Но не тут-то было. Без трех копеек голливудская киношка требует драйва, саспенса и крутых сюжетных виражей. Уже к среде (24 декабря) солнце русской поэзии померкло перед солнцем русской политики. (Так назвал Петра Аркадьевича Столыпина не его официальный апологет, а «представляющий интересы» Пушкина единственный участвующий в шоу литератор, конструктор метризованно-рифмованных словесных блоков Юрий Кублановский. То ли не звали в мыльную оперу прочую пишущую братию, то ли — хочется верить! — хватило вкуса и душевного такта у тех, кто на деле связан с русским словом, отмежеваться от теледейства. В любом случае можно с облегчением признать: пронесло — на живой русской словесности этого пятна не будет.) Сейчас (25 декабря, вечер) Столыпин опережает Пушкина примерно на 17 500 голосов.
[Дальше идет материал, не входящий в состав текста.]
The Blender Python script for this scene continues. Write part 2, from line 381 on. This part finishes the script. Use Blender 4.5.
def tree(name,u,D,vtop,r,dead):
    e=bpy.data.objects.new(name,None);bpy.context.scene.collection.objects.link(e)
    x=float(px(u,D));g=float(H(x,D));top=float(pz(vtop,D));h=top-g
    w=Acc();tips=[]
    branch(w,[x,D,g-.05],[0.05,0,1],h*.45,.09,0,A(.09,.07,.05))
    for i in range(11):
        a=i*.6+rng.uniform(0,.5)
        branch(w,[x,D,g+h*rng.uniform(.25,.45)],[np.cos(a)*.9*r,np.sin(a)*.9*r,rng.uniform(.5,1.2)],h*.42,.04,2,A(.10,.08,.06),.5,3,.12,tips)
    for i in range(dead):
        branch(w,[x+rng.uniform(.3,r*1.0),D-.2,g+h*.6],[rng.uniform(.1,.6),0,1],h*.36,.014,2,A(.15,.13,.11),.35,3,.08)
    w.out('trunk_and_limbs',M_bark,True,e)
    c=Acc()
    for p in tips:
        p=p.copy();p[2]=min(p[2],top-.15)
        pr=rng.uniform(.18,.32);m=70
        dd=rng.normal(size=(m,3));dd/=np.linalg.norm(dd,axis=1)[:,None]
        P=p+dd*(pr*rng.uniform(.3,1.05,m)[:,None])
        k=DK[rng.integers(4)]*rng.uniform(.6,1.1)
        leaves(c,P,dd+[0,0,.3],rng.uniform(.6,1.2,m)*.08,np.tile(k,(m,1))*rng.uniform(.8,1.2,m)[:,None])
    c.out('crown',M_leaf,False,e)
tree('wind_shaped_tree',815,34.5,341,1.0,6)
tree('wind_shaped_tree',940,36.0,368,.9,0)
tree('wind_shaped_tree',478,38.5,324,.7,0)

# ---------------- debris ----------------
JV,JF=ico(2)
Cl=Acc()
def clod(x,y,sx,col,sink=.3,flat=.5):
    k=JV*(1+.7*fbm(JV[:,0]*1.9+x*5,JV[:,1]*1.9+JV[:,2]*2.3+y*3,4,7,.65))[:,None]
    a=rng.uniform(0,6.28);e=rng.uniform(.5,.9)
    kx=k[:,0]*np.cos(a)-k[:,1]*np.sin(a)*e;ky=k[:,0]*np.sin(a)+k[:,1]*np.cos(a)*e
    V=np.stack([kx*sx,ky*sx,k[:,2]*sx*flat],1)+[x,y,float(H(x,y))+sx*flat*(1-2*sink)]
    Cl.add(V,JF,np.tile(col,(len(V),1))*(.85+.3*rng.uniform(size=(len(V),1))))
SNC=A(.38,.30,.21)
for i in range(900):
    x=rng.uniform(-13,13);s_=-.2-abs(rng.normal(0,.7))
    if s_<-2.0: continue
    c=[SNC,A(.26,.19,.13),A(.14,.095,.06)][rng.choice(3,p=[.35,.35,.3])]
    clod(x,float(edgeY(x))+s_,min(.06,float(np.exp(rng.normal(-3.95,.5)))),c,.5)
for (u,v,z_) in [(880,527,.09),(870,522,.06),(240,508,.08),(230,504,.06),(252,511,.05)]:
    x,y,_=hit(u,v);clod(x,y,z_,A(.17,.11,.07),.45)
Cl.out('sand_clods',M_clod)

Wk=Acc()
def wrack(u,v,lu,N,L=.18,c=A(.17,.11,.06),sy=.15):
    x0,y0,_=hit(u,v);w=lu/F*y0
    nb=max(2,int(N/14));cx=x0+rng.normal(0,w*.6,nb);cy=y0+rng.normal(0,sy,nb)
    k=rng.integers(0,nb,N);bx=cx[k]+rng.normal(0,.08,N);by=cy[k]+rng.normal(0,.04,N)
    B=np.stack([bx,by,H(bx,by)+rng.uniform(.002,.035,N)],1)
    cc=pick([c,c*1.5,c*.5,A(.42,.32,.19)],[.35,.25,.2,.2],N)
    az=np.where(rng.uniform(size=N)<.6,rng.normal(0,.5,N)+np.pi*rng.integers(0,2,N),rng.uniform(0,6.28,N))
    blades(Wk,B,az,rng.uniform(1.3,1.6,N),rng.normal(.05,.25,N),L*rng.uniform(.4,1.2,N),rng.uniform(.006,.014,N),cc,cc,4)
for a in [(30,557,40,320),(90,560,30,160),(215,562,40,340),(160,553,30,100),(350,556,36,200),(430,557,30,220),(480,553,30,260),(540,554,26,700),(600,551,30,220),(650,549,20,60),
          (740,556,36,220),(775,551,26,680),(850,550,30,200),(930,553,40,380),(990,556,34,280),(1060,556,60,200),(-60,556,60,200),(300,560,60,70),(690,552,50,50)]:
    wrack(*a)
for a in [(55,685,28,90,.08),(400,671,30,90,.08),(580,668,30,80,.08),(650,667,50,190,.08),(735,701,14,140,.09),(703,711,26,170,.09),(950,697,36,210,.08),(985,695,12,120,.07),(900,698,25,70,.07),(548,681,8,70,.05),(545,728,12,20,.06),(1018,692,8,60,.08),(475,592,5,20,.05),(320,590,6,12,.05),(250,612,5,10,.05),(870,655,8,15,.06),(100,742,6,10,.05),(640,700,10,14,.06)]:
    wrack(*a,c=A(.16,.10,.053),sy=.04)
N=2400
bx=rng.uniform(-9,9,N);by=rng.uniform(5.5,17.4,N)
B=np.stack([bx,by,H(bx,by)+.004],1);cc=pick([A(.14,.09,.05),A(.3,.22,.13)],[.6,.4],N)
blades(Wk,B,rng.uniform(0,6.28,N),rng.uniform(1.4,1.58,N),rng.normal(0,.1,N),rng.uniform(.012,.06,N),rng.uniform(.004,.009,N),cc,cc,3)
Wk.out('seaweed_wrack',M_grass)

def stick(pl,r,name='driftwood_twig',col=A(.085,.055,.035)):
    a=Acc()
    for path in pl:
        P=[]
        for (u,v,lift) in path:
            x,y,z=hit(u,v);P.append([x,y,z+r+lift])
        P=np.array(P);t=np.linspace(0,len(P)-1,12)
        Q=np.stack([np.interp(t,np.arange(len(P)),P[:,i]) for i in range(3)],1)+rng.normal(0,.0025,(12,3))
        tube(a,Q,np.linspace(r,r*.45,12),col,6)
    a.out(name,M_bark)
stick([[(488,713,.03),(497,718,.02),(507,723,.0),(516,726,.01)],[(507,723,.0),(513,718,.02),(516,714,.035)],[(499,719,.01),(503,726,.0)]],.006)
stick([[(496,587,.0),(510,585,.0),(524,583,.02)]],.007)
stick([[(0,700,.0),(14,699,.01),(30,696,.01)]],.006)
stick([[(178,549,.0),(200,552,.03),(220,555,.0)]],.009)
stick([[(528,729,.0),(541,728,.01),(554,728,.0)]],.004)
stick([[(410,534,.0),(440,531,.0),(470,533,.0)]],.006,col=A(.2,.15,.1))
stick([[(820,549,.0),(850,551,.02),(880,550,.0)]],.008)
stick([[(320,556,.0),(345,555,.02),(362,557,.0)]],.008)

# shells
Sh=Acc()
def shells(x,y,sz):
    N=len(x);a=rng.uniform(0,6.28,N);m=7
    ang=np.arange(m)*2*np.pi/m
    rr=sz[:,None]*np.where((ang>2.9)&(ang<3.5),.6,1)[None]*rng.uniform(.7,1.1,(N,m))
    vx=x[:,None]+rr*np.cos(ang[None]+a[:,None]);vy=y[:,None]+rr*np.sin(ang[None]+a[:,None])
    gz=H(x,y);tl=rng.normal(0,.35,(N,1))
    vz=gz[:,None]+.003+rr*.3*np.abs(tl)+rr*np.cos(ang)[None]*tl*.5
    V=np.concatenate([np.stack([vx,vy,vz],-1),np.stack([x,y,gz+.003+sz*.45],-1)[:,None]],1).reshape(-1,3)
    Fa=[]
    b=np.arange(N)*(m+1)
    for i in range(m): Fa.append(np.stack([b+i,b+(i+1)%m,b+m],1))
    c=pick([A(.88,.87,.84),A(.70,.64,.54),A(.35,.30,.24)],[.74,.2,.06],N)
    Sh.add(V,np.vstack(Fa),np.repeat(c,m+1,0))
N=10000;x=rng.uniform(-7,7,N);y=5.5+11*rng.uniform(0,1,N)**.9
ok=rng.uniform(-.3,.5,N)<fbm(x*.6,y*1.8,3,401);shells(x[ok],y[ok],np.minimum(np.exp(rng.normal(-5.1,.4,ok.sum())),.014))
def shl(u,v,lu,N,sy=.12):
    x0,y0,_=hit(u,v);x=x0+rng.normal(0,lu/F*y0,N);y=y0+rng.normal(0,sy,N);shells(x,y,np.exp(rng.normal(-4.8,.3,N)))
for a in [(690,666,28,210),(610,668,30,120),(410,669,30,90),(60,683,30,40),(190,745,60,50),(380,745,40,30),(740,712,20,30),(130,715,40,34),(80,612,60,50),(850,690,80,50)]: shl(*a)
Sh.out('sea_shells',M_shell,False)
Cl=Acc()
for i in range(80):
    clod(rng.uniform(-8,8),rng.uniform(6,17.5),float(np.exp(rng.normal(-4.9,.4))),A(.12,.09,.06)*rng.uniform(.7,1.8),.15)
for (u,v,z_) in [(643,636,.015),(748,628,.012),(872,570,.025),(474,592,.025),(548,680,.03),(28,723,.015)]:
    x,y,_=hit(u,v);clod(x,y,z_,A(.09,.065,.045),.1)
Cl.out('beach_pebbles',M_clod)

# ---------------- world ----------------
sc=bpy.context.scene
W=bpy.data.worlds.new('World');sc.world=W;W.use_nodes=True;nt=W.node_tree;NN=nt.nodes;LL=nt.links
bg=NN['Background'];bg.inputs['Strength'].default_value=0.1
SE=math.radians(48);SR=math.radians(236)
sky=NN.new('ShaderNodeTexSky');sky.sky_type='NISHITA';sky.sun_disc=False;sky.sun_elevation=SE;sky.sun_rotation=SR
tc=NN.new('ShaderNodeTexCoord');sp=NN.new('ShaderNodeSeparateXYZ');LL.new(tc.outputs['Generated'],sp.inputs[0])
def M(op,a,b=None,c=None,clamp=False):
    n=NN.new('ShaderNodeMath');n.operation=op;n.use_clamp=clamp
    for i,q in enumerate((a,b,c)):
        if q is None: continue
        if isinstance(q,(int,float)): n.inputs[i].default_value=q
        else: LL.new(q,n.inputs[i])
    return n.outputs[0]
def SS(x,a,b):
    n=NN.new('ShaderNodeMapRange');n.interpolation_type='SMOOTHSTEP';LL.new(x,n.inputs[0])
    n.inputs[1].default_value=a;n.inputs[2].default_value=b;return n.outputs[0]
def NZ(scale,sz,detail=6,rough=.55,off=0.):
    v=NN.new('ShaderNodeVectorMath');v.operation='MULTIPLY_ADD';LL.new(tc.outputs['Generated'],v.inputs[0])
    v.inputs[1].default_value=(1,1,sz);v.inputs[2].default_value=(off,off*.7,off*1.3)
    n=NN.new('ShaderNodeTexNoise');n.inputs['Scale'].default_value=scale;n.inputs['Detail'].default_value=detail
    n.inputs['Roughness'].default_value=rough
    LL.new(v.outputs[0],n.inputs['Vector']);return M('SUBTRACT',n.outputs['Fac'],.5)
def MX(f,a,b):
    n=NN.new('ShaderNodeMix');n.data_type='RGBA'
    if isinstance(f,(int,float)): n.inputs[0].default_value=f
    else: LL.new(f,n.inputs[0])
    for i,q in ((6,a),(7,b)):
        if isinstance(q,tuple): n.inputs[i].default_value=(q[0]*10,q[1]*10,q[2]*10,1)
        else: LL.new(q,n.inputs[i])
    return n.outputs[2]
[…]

Зря что ли Никита Михалков брался как за продвижение Столыпина, так и за обязанности старшины присяжных? Зря что ли в недавнем интервью «Известиям» (живописуя битву при Союзе кинематографистов) нахваливал ведущего «именного» проекта Александра Любимова и утверждал, что пригодился бы тот в руководстве отреформированного союза? (Да, не киношник — зато человек хороший.) Зря что ли творец «Сибирского цирюльника» не только глубокий ум, отец русской чего-угодно-кратии, но и особа, приближенная к императору? (О чем сообщает при всяком удобном случае.) Пушкин, как объяснил дорогой Никита Сергеевич, нужен нам всегда (читай: и так при нас), а Столыпин — именно сегодня. И ему поверили.

Кто именно (добровольные выборщики или закулисные манипуляторы проекта) и когда (на последнем этапе или с самого начала шоу) пленился фигурой Столыпина — значения не имеет. Как и возможные истолкования прочих сопутствовавших проекту чудес. Почему «вдруг» на втором этапе «выборов» обвалилось прежде выявленное безусловное лидерство товарища Сталина? Каким образом среди двенадцати избранников не оказалось Высоцкого? Как взлетел — ненадолго и под самый занавес — на третью строчку Менделеев? (Сия отрадная чувствительным сердцам картинка имела место вчера вечером. Там и «корифей всех наук» торчал на седьмой позиции. Ничего, к утру туда сбросили великого ученого, зато Сталин — ученый «большой» и «в языкознании познавший толк» — занял почетное четвертое место, в затылок Александру Невскому. И впрямь, о каком порядке со стабильностью можно говорить, если святой благоверный князь не попадет в тройку медалистов?) Может, был изначальный уговор, а все прочее — инсценировка дискуссии. Может, в «час Х» включали «административный ресурс» для вколачивания одних голосов и аннигиляции других. А может, нашим голосовальщикам достаточно харизм присяжных говорунов. Что ж, Михалков точно круче всех. И поузнаваемей, и повострей. (Куда до него Кублановскому, у которого ничегошеньки, кроме заемных, а потому бессвязных «культурно-патриотических» штампов в загашнике нет — ни напора проводника из «Вокзала для двоих», ни шашки комдива Котова, ни удалого цинизма Паратова, ни увесистости Александра Третьего.) Только все эти «технические мелочи», все эти «честно — нечестно», «по правде — дурят», сути дела не меняют.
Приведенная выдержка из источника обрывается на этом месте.